Сколько поэзии в полете на ядре или в путешествии
на Луну! И как приятно, что всё это противоречит
законам физики и положениям балллистики! Но
главное — отчаянно сопротивляется сухому
рационализму надвигавшегося XIX века.
И Распе, и Бюргер были литераторами Бури и натиска.

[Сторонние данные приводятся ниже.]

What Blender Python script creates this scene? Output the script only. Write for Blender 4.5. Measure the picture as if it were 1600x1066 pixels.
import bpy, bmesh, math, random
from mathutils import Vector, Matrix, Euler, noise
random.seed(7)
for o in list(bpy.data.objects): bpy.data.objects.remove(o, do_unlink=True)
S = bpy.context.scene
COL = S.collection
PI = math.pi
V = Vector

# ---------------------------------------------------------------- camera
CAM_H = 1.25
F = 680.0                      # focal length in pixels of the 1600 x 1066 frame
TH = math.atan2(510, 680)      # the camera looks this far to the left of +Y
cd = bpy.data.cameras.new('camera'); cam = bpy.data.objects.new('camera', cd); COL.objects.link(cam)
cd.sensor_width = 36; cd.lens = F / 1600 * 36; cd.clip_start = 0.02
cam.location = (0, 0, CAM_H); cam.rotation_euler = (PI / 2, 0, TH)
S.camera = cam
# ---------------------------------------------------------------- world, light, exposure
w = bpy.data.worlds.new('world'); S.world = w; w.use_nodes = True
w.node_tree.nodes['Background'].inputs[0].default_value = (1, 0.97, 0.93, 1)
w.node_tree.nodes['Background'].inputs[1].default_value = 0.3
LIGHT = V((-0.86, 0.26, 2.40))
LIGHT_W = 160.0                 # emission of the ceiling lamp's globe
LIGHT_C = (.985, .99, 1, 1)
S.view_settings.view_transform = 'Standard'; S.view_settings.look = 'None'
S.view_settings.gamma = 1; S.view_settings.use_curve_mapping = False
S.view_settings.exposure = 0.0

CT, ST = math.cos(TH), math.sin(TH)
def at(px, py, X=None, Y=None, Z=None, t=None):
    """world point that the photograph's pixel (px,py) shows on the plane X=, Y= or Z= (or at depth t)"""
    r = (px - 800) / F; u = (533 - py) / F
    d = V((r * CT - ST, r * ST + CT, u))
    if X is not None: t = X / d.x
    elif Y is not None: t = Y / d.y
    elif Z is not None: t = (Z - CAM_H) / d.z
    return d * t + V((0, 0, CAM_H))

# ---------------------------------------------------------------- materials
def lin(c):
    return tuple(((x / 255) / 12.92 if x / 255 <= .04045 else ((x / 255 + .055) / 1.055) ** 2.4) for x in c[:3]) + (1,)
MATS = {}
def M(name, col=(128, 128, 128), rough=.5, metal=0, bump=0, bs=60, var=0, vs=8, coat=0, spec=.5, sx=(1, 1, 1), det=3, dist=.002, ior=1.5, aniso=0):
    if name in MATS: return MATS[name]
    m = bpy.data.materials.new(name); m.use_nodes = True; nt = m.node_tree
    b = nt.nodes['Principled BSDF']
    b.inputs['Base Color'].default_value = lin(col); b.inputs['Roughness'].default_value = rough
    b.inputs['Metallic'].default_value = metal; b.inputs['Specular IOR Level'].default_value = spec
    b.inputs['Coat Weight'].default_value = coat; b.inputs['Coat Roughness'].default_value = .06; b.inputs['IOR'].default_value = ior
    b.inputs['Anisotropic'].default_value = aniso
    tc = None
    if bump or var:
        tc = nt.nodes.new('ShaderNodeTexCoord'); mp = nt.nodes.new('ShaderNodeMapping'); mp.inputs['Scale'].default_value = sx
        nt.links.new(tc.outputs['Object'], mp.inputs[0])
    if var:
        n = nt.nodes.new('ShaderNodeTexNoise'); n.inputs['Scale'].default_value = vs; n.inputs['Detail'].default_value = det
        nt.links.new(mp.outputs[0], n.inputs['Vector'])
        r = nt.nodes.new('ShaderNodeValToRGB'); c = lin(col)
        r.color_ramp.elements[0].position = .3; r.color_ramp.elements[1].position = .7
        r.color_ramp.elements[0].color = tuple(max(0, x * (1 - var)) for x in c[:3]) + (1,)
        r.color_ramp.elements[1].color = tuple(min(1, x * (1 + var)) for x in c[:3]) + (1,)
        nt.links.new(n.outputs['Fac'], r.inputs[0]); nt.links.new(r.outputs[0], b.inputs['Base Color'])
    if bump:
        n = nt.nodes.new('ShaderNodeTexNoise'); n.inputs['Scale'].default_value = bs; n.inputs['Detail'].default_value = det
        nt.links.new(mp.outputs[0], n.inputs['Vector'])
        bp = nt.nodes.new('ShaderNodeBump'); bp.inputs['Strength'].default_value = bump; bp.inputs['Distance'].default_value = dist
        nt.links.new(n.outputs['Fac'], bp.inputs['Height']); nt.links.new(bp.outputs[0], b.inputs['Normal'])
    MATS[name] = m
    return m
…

А это направление было восстанием против догм
классицизма и упреждало безудержную фантастику
романтиков.
XVIII век приходится наступишему XXI прадедушкой, а
правнуки с древними предками ладят лучше, чем
отцы с детьми.
Барон тащит себя за волосы из болота? Актуальная
для нас метафора. 200—250 лет назад люди не
стеснялись жить, тащить себя из болота (и коня в
придачу), не боялись фантазировать.
Мюнхгаузен предвосхитил даже кинематограф — не
случайно его похождения столь охотно
экранизируют уже почти сто лет. Однако
переведенный на язык видеоряда, барон что-то
неизбежно теряет: он — мастер рассказа. Он
оставляет читателю право разбудить собственное
воображение о беспредельных человеческих
возможностях. Главное — не унывать.
«Я попал в дурацкое положение. Не крутите носом,
господа. Это может случиться с каждым честным
человеком», — такие признания Мюнхгаузена
дорогого стоят. И особо (не без
пафосно-патриотического уклона) приятно, что
фантазии барона вдохновлены нашей загадочной
страной.
«Целых восемь дней, подобно сгнегу, с неба падала
солома... Едва увидев первого, выбиравшегося
вместе со мною из нее, я сразу же признал в нем
русского по одежде и языку. Я поинтересовался,
как далеко до Петербурга, и услышал в ответ: “Две
мили». Какая радость!” — провозглашает
Мюнхгаузен, только что вернувшийся с Луны. И в
этом восклицании легко услышать: «Вот мы и дома».